Situação de rua: desafios e promessas eleitorais

© Fernando Frazão/Agência Brasil

 

Diego Augusto, morador em situação de rua há cinco anos no Rio, denuncia as promessas vazias dos candidatos, enquanto especialistas reforçam a importância de pressionar por políticas efetivas nas eleições de 2024

 

 

 

Diego Augusto vive há cinco anos nas ruas do centro do Rio de Janeiro e, em sua trajetória, passou por diversos albergues e serviços de acolhimento, mas sua avaliação é negativa. Ele descreve os albergues como insalubres, com “percevejos infestando os locais” e critica os educadores sociais, que chama de “opressores sociais”. Para ele, as promessas dos candidatos que aparecem em épocas eleitorais são “hipocrisia”. Diego, assim como muitos outros, perdeu a paciência com as promessas vazias e incentiva que a população “lute e manifeste sua indignação pelos direitos violados”.

As eleições municipais de 2024 serão um momento importante para cobrar dos candidatos políticas voltadas à população em situação de rua. A responsabilidade pela estrutura de acolhimento e assistência social é das prefeituras, tornando crucial que os eleitores pressionem por propostas concretas de amparo e proteção a essa população vulnerável.

A luta pela visibilidade e dignidade

Ana Paula Mauriel, assistente social e professora da Universidade Federal Fluminense (UFF), ressalta que pessoas em situação de rua têm organização política própria e precisam ser ouvidas. “Eles têm fóruns de defesa de seus direitos, mas não podem lutar sozinhos. É importante que a sociedade fortaleça essa luta, dando voz e visibilidade às necessidades dessa população”, afirma Ana Paula.

A Política Nacional para a População em Situação de Rua, criada em 2009, estabeleceu diretrizes de assistência social, saúde e moradia, mas a adesão dos municípios foi mínima. Em 2023, apenas 18 cidades aderiram ao plano, apesar de existirem mais de 5.500 municípios no Brasil. O governo federal lançou recentemente o “Plano Ruas Visíveis”, que destina R$ 982 milhões para ações voltadas à população de rua, mas até agora apenas Rio de Janeiro e Belo Horizonte aderiram ao projeto.

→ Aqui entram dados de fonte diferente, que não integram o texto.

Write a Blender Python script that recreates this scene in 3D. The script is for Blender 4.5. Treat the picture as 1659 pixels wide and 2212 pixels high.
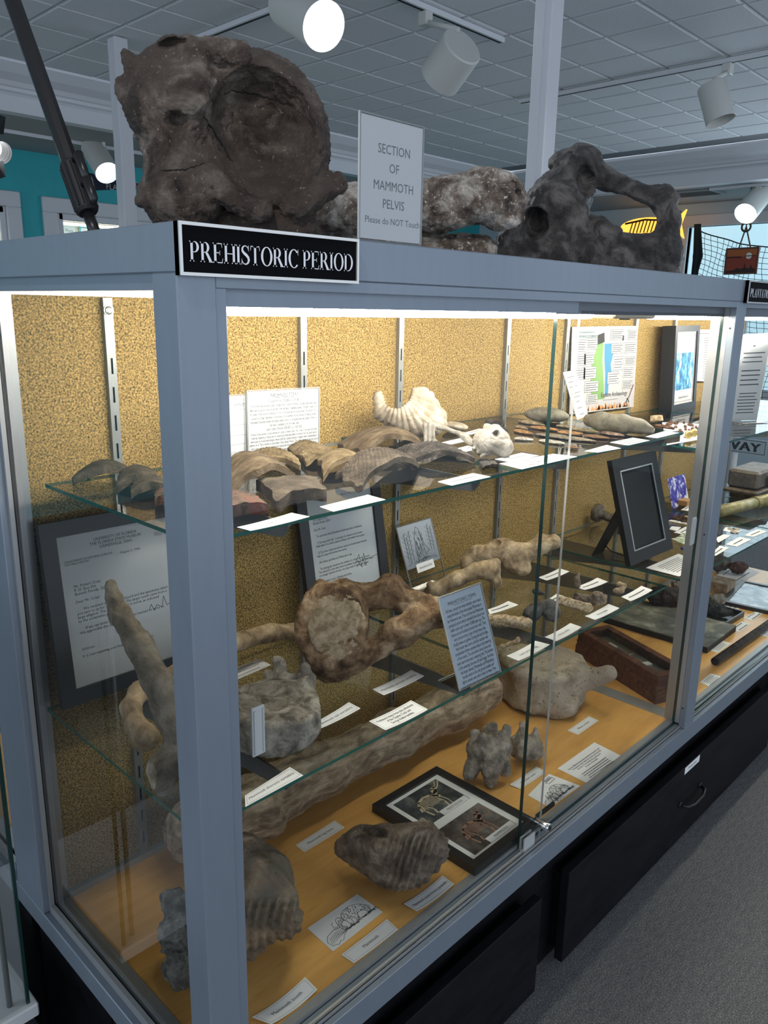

A falta de dados e o desafio do acolhimento

Um dos grandes problemas na formulação de políticas públicas para essa população é a falta de dados atualizados. O último censo nacional sobre a população em situação de rua foi realizado em 2008. Desde então, as estimativas têm se baseado em dados do Cadastro Único (CadÚnico), que em 2023 indicava a existência de 236.400 pessoas vivendo nessa condição.

Em São Paulo, por exemplo, o último censo de 2021 apontava 31.884 pessoas em situação de rua, mas pesquisadores da UFMG utilizaram dados do CadÚnico para estimar 64.818 pessoas em 2023, revelando a falta de atualização e precisão no monitoramento da situação.

O papel dos municípios e a necessidade de mudanças

Além da urgência de um levantamento atualizado, a estrutura de acolhimento oferecida pelos municípios é insuficiente. No Rio de Janeiro, em 2022, havia 7.865 pessoas em situação de rua e apenas 2.200 vagas nos abrigos, o que demonstra um déficit grave.

A saúde também é uma questão importante. Embora o SUS ofereça atendimento à população em situação de rua, o programa “Consultório na Rua”, voltado para essa população, está presente em apenas 138 municípios.

Para Ana Paula Mauriel, os candidatos às prefeituras precisam focar em uma abordagem mais humanizada e especializada. “Não é a polícia recolhendo pertences, é uma abordagem com equipes capacitadas que conversam e acolhem. Não se trata de segurança pública, mas de assistência social”, reforça.

A esperança na sociedade civil

Para Diego Augusto, que há tanto tempo vive nas ruas, a mudança não virá das autoridades, mas da mobilização da sociedade civil. “Eu não vejo mais esperança nas autoridades municipais. A sociedade civil, sim. Quando ela se organizar para lutar pelos direitos violados, aí, sim, os direitos virão para as nossas vidas”, conclui.

As eleições de 2024 são uma oportunidade para transformar essa realidade, mas, para isso, a sociedade precisa cobrar comprometimento e ações concretas dos candidatos.